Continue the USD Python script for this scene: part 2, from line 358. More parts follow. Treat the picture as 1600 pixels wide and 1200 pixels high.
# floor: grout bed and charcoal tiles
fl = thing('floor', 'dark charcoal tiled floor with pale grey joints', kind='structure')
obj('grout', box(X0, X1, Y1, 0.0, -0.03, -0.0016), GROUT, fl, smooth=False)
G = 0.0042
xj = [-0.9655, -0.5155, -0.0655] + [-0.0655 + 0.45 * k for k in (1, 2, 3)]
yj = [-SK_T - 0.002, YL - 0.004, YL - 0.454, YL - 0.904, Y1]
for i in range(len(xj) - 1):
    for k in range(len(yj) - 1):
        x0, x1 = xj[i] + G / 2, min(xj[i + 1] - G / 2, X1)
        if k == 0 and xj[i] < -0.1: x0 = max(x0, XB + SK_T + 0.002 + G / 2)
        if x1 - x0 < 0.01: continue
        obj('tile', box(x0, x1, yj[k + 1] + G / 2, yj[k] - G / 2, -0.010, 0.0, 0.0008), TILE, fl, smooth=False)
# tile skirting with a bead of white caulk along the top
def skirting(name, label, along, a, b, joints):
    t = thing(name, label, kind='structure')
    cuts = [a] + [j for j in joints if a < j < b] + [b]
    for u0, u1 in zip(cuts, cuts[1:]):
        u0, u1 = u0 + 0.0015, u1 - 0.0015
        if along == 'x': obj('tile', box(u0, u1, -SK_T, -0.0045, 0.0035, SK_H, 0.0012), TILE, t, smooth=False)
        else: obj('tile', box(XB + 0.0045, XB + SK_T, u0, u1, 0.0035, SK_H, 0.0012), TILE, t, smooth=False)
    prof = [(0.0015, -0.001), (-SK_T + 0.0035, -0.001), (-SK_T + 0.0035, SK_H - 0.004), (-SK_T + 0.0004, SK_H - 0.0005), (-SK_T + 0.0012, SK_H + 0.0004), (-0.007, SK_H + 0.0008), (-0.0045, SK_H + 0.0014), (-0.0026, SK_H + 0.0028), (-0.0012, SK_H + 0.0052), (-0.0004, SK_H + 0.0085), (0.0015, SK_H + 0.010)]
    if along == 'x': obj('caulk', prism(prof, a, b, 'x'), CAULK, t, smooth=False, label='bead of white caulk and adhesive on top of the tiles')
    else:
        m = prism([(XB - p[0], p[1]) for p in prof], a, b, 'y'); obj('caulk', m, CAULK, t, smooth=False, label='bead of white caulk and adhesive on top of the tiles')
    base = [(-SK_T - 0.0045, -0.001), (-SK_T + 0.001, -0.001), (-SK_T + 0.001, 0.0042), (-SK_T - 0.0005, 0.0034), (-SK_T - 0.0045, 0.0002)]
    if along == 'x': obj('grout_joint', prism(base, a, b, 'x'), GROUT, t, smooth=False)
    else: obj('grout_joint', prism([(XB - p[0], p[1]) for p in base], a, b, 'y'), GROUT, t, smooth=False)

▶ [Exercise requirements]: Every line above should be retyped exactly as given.

▶ [Exercise output]:
Continue the USD Python script for this scene: part 2, from line 358. More parts follow. Treat the picture as 1600 pixels wide and 1200 pixels high.
# floor: grout bed and charcoal tiles
fl = thing('floor', 'dark charcoal tiled floor with pale grey joints', kind='structure')
obj('grout', box(X0, X1, Y1, 0.0, -0.03, -0.0016), GROUT, fl, smooth=False)
G = 0.0042
xj = [-0.9655, -0.5155, -0.0655] + [-0.0655 + 0.45 * k for k in (1, 2, 3)]
yj = [-SK_T - 0.002, YL - 0.004, YL - 0.454, YL - 0.904, Y1]
for i in range(len(xj) - 1):
    for k in range(len(yj) - 1):
        x0, x1 = xj[i] + G / 2, min(xj[i + 1] - G / 2, X1)
        if k == 0 and xj[i] < -0.1: x0 = max(x0, XB + SK_T + 0.002 + G / 2)
        if x1 - x0 < 0.01: continue
        obj('tile', box(x0, x1, yj[k + 1] + G / 2, yj[k] - G / 2, -0.010, 0.0, 0.0008), TILE, fl, smooth=False)
# tile skirting with a bead of white caulk along the top
def skirting(name, label, along, a, b, joints):
    t = thing(name, label, kind='structure')
    cuts = [a] + [j for j in joints if a < j < b] + [b]
    for u0, u1 in zip(cuts, cuts[1:]):
        u0, u1 = u0 + 0.0015, u1 - 0.0015
        if along == 'x': obj('tile', box(u0, u1, -SK_T, -0.0045, 0.0035, SK_H, 0.0012), TILE, t, smooth=False)
        else: obj('tile', box(XB + 0.0045, XB + SK_T, u0, u1, 0.0035, SK_H, 0.0012), TILE, t, smooth=False)
    prof = [(0.0015, -0.001), (-SK_T + 0.0035, -0.001), (-SK_T + 0.0035, SK_H - 0.004), (-SK_T + 0.0004, SK_H - 0.0005), (-SK_T + 0.0012, SK_H + 0.0004), (-0.007, SK_H + 0.0008), (-0.0045, SK_H + 0.0014), (-0.0026, SK_H + 0.0028), (-0.0012, SK_H + 0.0052), (-0.0004, SK_H + 0.0085), (0.0015, SK_H + 0.010)]
    if along == 'x': obj('caulk', prism(prof, a, b, 'x'), CAULK, t, smooth=False, label='bead of white caulk and adhesive on top of the tiles')
    else:
        m = prism([(XB - p[0], p[1]) for p in prof], a, b, 'y'); obj('caulk', m, CAULK, t, smooth=False, label='bead of white caulk and adhesive on top of the tiles')
    base = [(-SK_T - 0.0045, -0.001), (-SK_T + 0.001, -0.001), (-SK_T + 0.001, 0.0042), (-SK_T - 0.0005, 0.0034), (-SK_T - 0.0045, 0.0002)]
    if along == 'x': obj('grout_joint', prism(base, a, b, 'x'), GROUT, t, smooth=False)
    else: obj('grout_joint', prism([(XB - p[0], p[1]) for p in base], a, b, 'y'), GROUT, t, smooth=False)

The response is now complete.